I hereby call on the Federal Government to release Nnamdi Kanu, if that will bring peace in the South-East zone, especially Anambra State. Nnamdi Kanu should be released for the sake of peace and order in that region. Nigerians are in pain. Nigerians are suffering and we can’t afford war whether local, regional or national. We don’t need it. We need peace.

Nnamdi Kanu is more important than the Anambra State governorship election. We need peace in all parts of this country, and if the release of Kanu will bring peace in Anambra State and the entire South-East zone, please the Federal Government should release him now.

I call on the Federal Government at this point of our national history to invite the leadership of IPOB to a peace meeting. The Government should listen to the complaints of the youths from the South-East region and see how a true solution can be negotiated.

I say this as someone who was part of government when Boko Haram was in its wake or infancy. The presumed might of the Federal Government made it look preposterous for the government to call a rag-tag group to a negotiating table.

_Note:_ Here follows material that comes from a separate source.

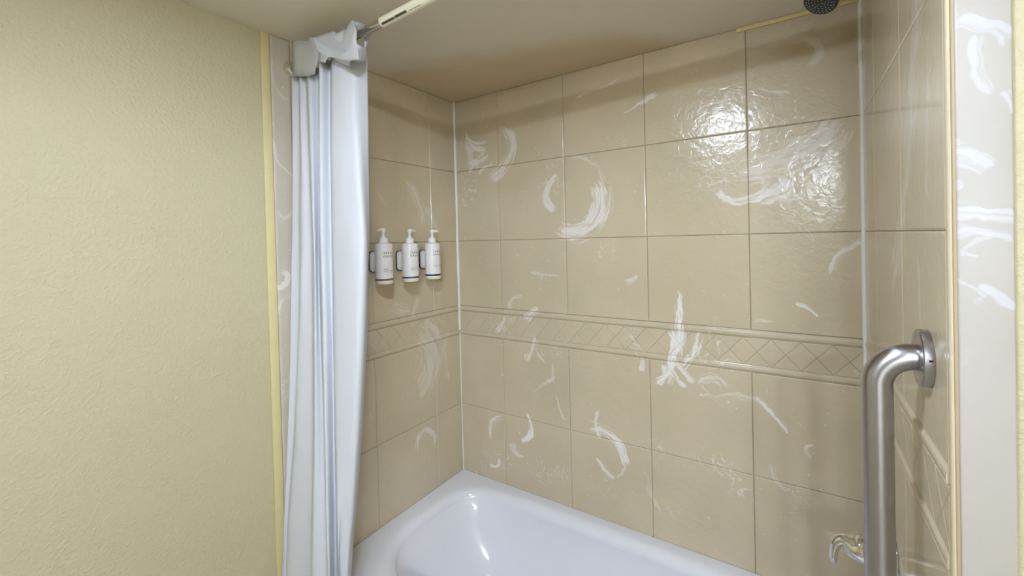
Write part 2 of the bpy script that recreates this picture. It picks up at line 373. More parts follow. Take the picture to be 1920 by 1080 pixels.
def brushed():
    N = NT('brushed_steel')
    c = lin((178, 176, 182))
    N.set(Metallic=1.0, Roughness=0.28)
    N.b.inputs['Base Color'].default_value = c
    tc = N.n('ShaderNodeTexCoord')
    mp = N.n('ShaderNodeMapping'); mp.inputs['Scale'].default_value = (500, 500, 30)
    N.l(tc.outputs['Object'], mp.inputs['Vector'])
    nz = N.noise(mp.outputs[0], 1.0, 2)
    N.l(N.ramp(nz.outputs['Fac'], 0.3, 0.7, 0.30, 0.32), N.b.inputs['Roughness'])
    return N.m
m_steel = brushed()
_nt = m_steel.node_tree
_tg = _nt.nodes.new('ShaderNodeTangent'); _tg.direction_type = 'RADIAL'; _tg.axis = 'Z'
_nt.links.new(_tg.outputs[0], _nt.nodes['Principled BSDF'].inputs['Tangent'])
_nt.nodes['Principled BSDF'].inputs['Anisotropic'].default_value = 0.75
_nt.nodes['Principled BSDF'].inputs['Anisotropic Rotation'].default_value = 0.25

def emit(name, rgb, s):
    N = NT(name)
    N.b.inputs['Emission Color'].default_value = rgb + (1,)
    N.b.inputs['Emission Strength'].default_value = s
    N.b.inputs['Base Color'].default_value = (1, 1, 1, 1)
    return N.m
m_lamp = emit('lamp_lens', LAMP_COLOR, LAMP_STRENGTH)
m_fill = emit('fill_diffuser', LAMP_COLOR, FILL_STRENGTH)

# ------------------------------------------------------------------ room shell
W = 1.5            # inner width between the tiled end walls
CEIL = 2.162
RIM = 0.42
ROWS = [(RIM - 0.004, 0.735), (0.735, 1.066), (1.202, 1.507), (1.507, 1.834), (1.834, CEIL)]
BAND = (1.089, 1.177)
RAILS = [(1.066, 1.089), (1.177, 1.202)]
BACK_X = [0.0, 0.2474, 0.5702, 0.8929, 1.2156, W]
LEFT_Y = [0.0, -0.170, -0.493, -0.786]
RIGHT_Y = [0.0, -0.205, -0.513, -0.789]
DEEP = 0.007       # how far the tile faces stand in front of the wall

floor = struct(box_obj('floor', (-0.12, -3.0, -0.06), (2.5, 0.12, 0.0), m_floor))
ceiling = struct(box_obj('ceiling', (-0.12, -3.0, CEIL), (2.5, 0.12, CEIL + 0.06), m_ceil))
wall_back = struct(box_obj('wall_back', (-0.12, DEEP, 0), (2.5, 0.12, CEIL), m_grout))
wall_left = struct(box_obj('wall_left', (-0.12, -3.0, 0), (-DEEP, DEEP, CEIL), m_yellow))
wall_right = struct(box_obj('wall_right', (W + DEEP, -0.797, 0), (2.5, DEEP, CEIL), m_yellow))
struct(box_obj('wall_rear', (-0.12, -3.1, 0), (2.5, -3.0, CEIL), m_plain_wall))
struct(box_obj('wall_side', (2.4, -3.0, 0), (2.5, -0.792, CEIL), m_plain_wall))

def frame(wall):
    """maps (u, v, d) -> world; u runs along the wall, v up, d out into the alcove."""
    if wall == 'back': return lambda u, v, d: Vector((u, -d, v))
    if wall == 'left': return lambda u, v, d: Vector((d, u, v))
    return lambda u, v, d: Vector((W - d, u, v))

def piece(name, poly, fr, m, parent, inset=0.0036, gap=0.0004, drop=0.0024, raise_=0.0):
    """a tile of any convex outline: sunk back edge, rounded shoulder, flat face."""
    cx = sum(p[0] for p in poly) / len(poly); cy = sum(p[1] for p in poly) / len(poly)
    def shrink(d):
        out = []
        n = len(poly)
        area = sum(poly[i][0] * poly[(i + 1) % n][1] - poly[(i + 1) % n][0] * poly[i][1] for i in range(n))
        sg = 1 if area > 0 else -1
        for i in range(n):
            a, b, c = Vector(poly[i - 1]), Vector(poly[i]), Vector(poly[(i + 1) % n])
            e1 = (b - a).normalized(); e2 = (c - b).normalized()
            n1 = Vector((-e1.y, e1.x)) * sg; n2 = Vector((-e2.y, e2.x)) * sg
            bis = (n1 + n2); k = d / max(0.2, (1 + n1.dot(n2)))
            out.append(b + bis * k)
        return out
    bm = bmesh.new()
    rings = []
    for d, dep in ((gap, -0.006), (gap, -drop), (gap + inset * 0.35, -drop * 0.35), (gap + inset, 0.0)):
        rings.append([fr(p[0], p[1], dep + raise_) for p in shrink(d)])
    loft(bm, rings)
    return from_bm(name, bm, m, parent, smooth=False)

def rect(u0, u1, v0, v1): return [(u0, v0), (u1, v0), (u1, v1), (u0, v1)]

def tile_wall(wall, parent, us, mats):
    fr = frame(wall)
    if not isinstance(mats, list): mats = [mats] * 6
    for (v0, v1), m in zip(ROWS, mats[:2] + mats[3:]):
        for a, b in zip(us[:-1], us[1:]):
            piece('tile', rect(min(a, b), max(a, b), v0, v1), fr, m, parent, raise_=random.uniform(-.0003, .0003))
    lo, hi = min(us), max(us)
    m = mats[2]
    for v0, v1 in RAILS:
        bm = bmesh.new()
        prof = [(v0 + 0.0005, -0.005), (v0 + 0.0005, -0.0015)]
        for k in range(7):
            a = math.pi * (k / 6)
            prof.append(((v0 + v1) / 2 - math.cos(a) * ((v1 - v0) / 2 - 0.004), 0.0030 * math.sin(a) ** 0.7 if 0 < k < 6 else 0.0))
        prof += [(v1 - 0.0005, -0.0015), (v1 - 0.0005, -0.005)]
        loft(bm, [[fr(u, v, d) for v, d in prof] for u in (lo + 0.0006, hi - 0.0006)])
        from_bm('border_rail', bm, m, parent, smooth=True, sharp=50)
    # diamond border between the rails
    p, h0, h1 = 0.0775, BAND[0], BAND[1]
    hm = (h0 + h1) / 2
    ph = 0.96 if wall == 'back' else -0.02
    k0 = math.floor((lo - ph) / p) - 1; k1 = math.ceil((hi - ph) / p) + 1
    def clip(poly):
        for lim, keep in ((lo + 0.0005, 1), (hi - 0.0005, -1)):
            out = []
            for i in range(len(poly)):
                a, b = poly[i], poly[(i + 1) % len(poly)]
                ia, ib = (a[0] - lim) * keep >= 0, (b[0] - lim) * keep >= 0
                if ia: out.append(a)
                if ia != ib:
                    t = (lim - a[0]) / (b[0] - a[0]); out.append((lim, a[1] + t * (b[1] - a[1])))
            poly = out
            if len(poly) < 3: return None
        return poly
    for k in range(k0, k1 + 1):
        x = ph + k * p
        for poly in ([(x - p / 2, hm), (x, h0), (x + p / 2, hm), (x, h1)],
                     [(x, h0), (x + p, h0), (x + p / 2, hm)], [(x, h1), (x + p / 2, hm), (x + p, h1)]):
            q = clip(poly)
            if q and max(c[0] for c in q) - min(c[0] for c in q) > 0.012:
                piece('border_tile', q, fr, m, parent, inset=0.0017, gap=0.0002, drop=0.0009, raise_=random.uniform(-.0002, .0003))

tile_wall('back', wall_back, BACK_X, m_back)
tile_wall('left', wall_left, LEFT_Y, m_left)
tile_wall('right', wall_right, RIGHT_Y, m_right)
# grout bed behind the tiles of the painted end walls
box_obj('grout_bed', (-DEEP, -0.851, RIM - 0.02), (-0.0045, 0.0, CEIL), m_grout, wall_left)
box_obj('grout_bed', (W + 0.0045, -0.789, RIM - 0.02), (W + DEEP, 0.0, CEIL), m_grout, wall_right)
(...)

Now after more than 10 years, thousands of deaths, human tragedies and millions of internal human displacements, and with billions of dollars down the drain, I am convinced that it was indeed an error not to have negotiated for peace ab initio.

Historically, since the mid-1900s, no insurgency, once fully established, lasts less than 15 years on the average. This is what I will like to remind this administration. Nigeria cannot afford to sustain another major internal rebellion, for another 15 years.”